Con un sonido "blanco", sin vibrato, de impecable afinación y limpidez, la orquesta atacó la Primera Sinfonía de Beethoven, en una versión de cámara: 5 violines primeros, 4 segundos, 3 violas, 3 chelos, 1 contrabajo y la dotación básica de vientos de una orquesta clásica. Dada la acústica de la sala, la cuerda pareció por momentos exigua, al lado de los estupendos vientos, lo que no obstó a una interpretación cargada de expresividad (segundo movimiento) y derroche de virtuosismo en el movimiento final.
El equilibrio entre vientos y cuerdas es siempre difícil de solucionar en la orquestación beethoveniana, pero el sabio manejo en la Sinfonía Clásica (1917), de Prokofiev, hicieron que emergiera esplendorosamente el timbre prístino de la orquesta destacando los elementos característicos del estilo del compositor: energía motórica, original melodismo, veleidades armónicas, humor y sarcasmo, y, en esta obra en particular, una claridad formal que tiene sus raíces en el siglo XVIII. Una versión que Barak Tal logró de manera ejemplar.
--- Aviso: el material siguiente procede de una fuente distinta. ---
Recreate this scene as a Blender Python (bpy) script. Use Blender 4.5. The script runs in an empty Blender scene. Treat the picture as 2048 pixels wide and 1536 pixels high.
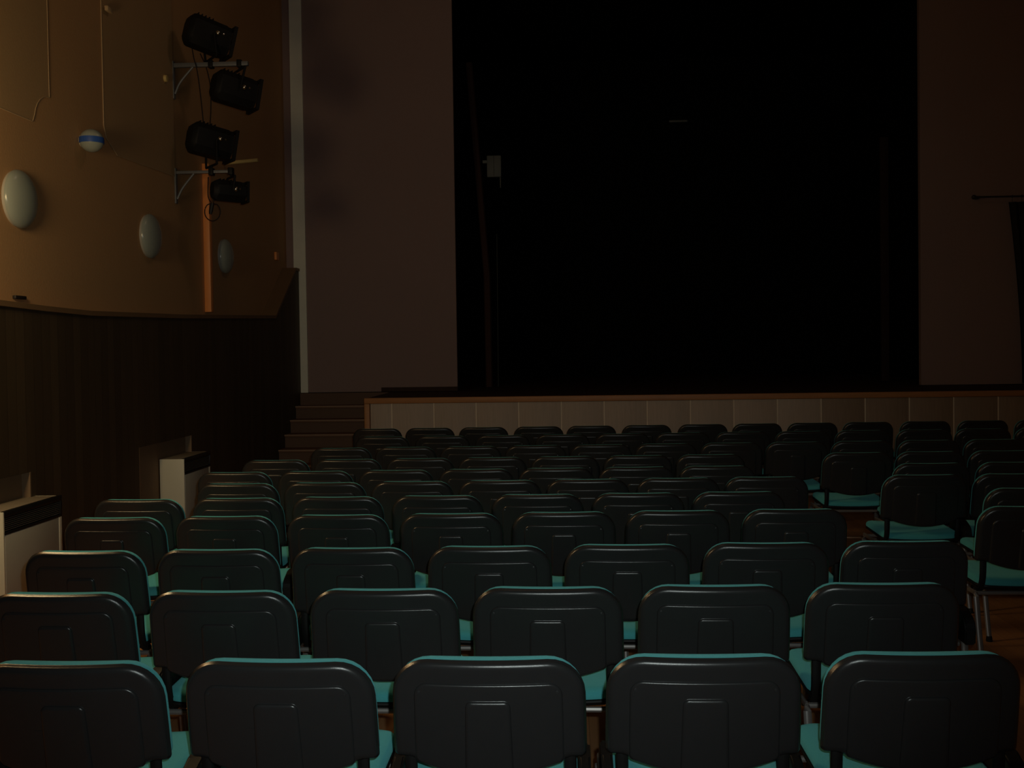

El chelista Mischa Maisky es cuento aparte. Precedido por una fama mundial avalada por innumerables conciertos, grabaciones y premios, su presencia generaba grandes expectativas, las que se cumplieron con abundancia. Después del emotivo "Nocturno" opus 20 de Tchaikovsky, el director unió el final de la pieza, sin interrupción, con el "Kol Nidrei", de Max Bruch. Fue un momento que solo raramente se da en un concierto: la comunión absoluta entre solista, orquesta, director y auditores. La plegaria, vinculada con el Yom Kippur (Día de la Expiación), dejó a creyentes y no creyentes, justos y pecadores, arrobados en el marco de un maravilloso silencio. El sonido envolvente y aterciopelado del solista, fue un canto en que el chelo era tenor, barítono y bajo, y solo faltaban las palabras que, en realidad, no hacían falta.
En el Concierto en Do mayor de Haydn, Maisky derrochó su increíble virtuosismo para una composición algo convencional y en la que aplicó, ocasionalmente, algunos rasgos "romantizantes". Sus encores fueron tres y podría haber seguido tocando toda la noche: el final de las "Variaciones Rococó" y el Andante Cantabile del cuarteto Nº 1, de Tchaikovsky y una personalísima versión del Preludio de la Suite Nº 1 de J. S. Bach.
Maisky dejó sin aliento con su técnica y remeció las zonas más profundas de la espiritualidad.